Can't Be Wrong: 45 years in, Marshall Tucker Singer Still Finds Joy in the Music

Can't Be Wrong: 45 years in, Marshall Tucker Singer Still Finds Joy in the Music


It's early June and about every high school graduate in the Carolinas is headed to Myrtle Beach to celebrate freedom and the sweet taste of summer.

Alcohol might be involved.

Doug Gray chuckles at the spectacle.

As lead singer and the only original member of the Marshall Tucker Band, Gray had a few beer-drenched days of his own.

“They don’t bother me,” Gray said of the revelers who had invaded his part-time home in Myrtle Beach. “If anything, I learn what not to do. I let them pile up the beer cans, instead of me.”

Gray partied with some of the best, Gregg Allman for instance.

Marshall Tucker and the Allman Brothers were Southern Rock titans, sharing the same label and concert bill in the early 1970s. The long-haired boys from the South shared an easy camaraderie off stage.

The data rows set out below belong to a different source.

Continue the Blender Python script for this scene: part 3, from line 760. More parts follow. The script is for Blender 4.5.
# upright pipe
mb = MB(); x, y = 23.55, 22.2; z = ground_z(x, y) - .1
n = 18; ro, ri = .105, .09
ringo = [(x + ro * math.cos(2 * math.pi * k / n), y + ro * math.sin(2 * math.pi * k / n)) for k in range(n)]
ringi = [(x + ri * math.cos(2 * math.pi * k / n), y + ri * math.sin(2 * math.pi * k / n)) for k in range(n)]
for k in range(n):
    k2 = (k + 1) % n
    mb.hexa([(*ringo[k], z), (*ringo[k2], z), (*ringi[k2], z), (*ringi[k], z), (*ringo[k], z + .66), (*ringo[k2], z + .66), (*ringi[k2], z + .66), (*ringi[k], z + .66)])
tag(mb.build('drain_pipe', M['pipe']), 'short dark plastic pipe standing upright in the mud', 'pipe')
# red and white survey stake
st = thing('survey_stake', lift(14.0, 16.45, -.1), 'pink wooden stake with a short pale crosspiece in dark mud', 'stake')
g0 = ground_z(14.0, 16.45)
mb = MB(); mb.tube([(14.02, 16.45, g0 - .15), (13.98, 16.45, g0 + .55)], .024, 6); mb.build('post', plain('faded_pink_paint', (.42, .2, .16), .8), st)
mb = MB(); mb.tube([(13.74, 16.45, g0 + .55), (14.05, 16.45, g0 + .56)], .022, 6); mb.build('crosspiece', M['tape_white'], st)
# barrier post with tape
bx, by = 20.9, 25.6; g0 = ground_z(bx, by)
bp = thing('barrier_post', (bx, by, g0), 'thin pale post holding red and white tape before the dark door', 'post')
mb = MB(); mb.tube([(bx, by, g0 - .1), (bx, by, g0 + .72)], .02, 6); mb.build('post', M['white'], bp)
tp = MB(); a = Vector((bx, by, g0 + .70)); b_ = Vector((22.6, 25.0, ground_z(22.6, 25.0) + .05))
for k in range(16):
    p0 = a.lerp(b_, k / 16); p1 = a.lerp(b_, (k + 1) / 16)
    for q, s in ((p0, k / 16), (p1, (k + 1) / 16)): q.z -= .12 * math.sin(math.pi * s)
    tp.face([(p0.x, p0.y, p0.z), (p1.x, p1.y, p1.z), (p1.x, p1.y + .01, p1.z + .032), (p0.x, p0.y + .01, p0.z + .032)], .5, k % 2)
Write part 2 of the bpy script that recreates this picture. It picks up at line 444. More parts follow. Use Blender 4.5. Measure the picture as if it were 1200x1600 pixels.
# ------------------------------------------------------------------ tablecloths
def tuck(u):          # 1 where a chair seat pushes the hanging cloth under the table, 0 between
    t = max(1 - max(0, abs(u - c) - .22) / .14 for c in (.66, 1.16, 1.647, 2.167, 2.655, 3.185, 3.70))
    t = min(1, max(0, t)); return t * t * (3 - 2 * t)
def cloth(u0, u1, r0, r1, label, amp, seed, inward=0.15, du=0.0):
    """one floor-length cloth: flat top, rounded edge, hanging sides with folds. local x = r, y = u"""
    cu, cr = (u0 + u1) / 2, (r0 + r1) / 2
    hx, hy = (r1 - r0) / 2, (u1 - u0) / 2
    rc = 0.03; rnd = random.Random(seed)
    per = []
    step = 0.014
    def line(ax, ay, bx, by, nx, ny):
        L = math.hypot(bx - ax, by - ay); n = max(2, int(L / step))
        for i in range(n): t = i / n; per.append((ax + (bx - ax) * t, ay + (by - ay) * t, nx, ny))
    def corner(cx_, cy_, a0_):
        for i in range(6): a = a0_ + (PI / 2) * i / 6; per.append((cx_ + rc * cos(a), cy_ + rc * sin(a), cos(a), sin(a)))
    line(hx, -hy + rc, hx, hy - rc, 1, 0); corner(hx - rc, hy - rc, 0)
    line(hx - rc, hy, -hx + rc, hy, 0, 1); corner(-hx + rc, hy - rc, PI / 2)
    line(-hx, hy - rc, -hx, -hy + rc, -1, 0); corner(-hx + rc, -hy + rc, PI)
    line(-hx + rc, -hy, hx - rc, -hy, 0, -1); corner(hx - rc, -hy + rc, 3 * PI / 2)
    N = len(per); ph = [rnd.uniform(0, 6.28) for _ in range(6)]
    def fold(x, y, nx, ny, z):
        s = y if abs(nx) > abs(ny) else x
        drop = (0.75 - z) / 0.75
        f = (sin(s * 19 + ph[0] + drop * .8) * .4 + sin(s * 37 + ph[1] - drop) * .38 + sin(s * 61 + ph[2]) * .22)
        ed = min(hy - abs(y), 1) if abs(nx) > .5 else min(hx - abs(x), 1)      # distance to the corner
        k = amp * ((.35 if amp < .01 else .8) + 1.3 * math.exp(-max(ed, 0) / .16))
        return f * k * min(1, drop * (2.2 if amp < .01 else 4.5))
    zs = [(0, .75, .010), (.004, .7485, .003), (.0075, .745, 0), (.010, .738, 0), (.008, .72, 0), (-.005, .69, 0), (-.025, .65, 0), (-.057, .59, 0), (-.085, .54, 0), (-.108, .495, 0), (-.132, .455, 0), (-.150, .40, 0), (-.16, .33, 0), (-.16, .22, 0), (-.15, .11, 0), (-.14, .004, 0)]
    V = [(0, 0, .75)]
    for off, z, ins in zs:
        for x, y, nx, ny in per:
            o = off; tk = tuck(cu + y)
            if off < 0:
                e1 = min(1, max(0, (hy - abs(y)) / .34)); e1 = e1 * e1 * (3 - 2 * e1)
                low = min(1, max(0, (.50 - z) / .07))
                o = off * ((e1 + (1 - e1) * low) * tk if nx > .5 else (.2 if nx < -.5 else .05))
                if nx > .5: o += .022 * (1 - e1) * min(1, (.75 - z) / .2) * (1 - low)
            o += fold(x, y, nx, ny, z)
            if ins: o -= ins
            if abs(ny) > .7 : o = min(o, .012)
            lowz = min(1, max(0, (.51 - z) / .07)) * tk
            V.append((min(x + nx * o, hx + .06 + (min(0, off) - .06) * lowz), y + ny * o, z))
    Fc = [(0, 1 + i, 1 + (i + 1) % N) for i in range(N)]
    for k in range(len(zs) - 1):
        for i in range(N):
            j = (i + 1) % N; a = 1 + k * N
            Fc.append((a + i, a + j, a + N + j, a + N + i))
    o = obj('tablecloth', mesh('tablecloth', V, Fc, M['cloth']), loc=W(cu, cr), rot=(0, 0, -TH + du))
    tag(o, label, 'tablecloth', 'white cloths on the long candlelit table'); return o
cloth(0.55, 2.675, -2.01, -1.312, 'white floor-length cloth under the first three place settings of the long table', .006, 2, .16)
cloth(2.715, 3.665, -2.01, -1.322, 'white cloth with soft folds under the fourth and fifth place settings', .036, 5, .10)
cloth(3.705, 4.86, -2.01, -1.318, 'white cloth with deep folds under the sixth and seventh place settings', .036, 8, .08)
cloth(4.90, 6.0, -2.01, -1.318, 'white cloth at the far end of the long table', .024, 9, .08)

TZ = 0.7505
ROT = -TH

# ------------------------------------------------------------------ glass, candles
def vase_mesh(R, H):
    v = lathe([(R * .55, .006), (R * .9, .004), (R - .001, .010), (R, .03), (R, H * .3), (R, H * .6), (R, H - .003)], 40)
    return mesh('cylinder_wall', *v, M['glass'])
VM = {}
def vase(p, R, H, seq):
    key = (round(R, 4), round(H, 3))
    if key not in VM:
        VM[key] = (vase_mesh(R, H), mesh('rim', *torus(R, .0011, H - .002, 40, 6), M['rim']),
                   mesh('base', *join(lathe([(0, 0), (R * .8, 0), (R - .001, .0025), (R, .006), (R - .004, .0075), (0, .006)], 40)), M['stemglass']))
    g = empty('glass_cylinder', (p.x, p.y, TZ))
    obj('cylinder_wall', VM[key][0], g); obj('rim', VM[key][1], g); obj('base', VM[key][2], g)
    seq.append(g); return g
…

They met in 1971, when Marshall Tucker, of Spartanburg, S.C., was asked to open for the Allman Brothers, by then a touring juggernaut.

“A promoter came down and said, ‘You guys want to open for a band? Y’all sound great. We didn’t even ask who it was. It was them, and we started hanging out and enjoying the partying life with them,” Gray recalled earlier this week.

Allman, who died last month, was gentle and encouraging.

“He used to watch us, then tell me, ‘How the hell am I supposed to follow that?’ And they’d go out and blow the show away,” said Gray, 69. “He was always a stand-up guy for me, and he believed in the band even when we lost some of the early members. He said, ‘This band is still cooking.’ I just loved him to death.”

Marshall Tucker was part of the first wave of bands from south of the Mason-Dixon Line that dominated the rock charts in the early and mid-1970s, with a style of music that blended blues and country with the jam-happy meanderings of the San Francisco hippie bands.

Phil Walden, an icon of the Southern Rock movement, signed them to his Capricorn label, headquartered in Macon, Ga.

Those were heady days for the band. They played stadium shows and Jimmy Carter’s 1977 inaugural ball.

“I think people from the Northeast were desiring something to show what we had down South,” Gray said of the rise of Southern Rock. “What people were looking for was truthful, realistic jam music. We were rednecks that respected the people around us.”

Led by Gray and the Caldwell brothers, lead guitarist Toy, and bass player, Tommy, Marshall Tucker hit the high-water mark with “Can’t You See,” which the website, Ultimate Classic Rock called the best song in the Southern Rock canon. Its other big hits include “Fire on the Mountain” and “Heard It In a Love Song,” easy-going mid-tempo rockers that remain staples on FM rock stations.

Death and retirement took all the original members from the band, save Gray, who said he still gets a charge playing songs that make people happy.

Marshall Tucker plays 140 shows a year, though the shows are more county fairs than football stadiums, but Gray isn’t complaining.

“I walk into a place and I get energized from people. I watch people older than me come to the show. They get their seats and you see two or three generations. How could I not feel great? We just got invited to play the Grand Ole Opry again. How could I turn that down?” Gray said. “I’m sitting here doing interviews, looking out over the water, and I think just how easy my life has been compared to a lot of people.

“I knew a long time ago, my job is to make sure that for the 90 minutes we play, people forget about going to work or getting that light bill or one of their kids giving them a hard time. That’s my job, through the music and lyrics.”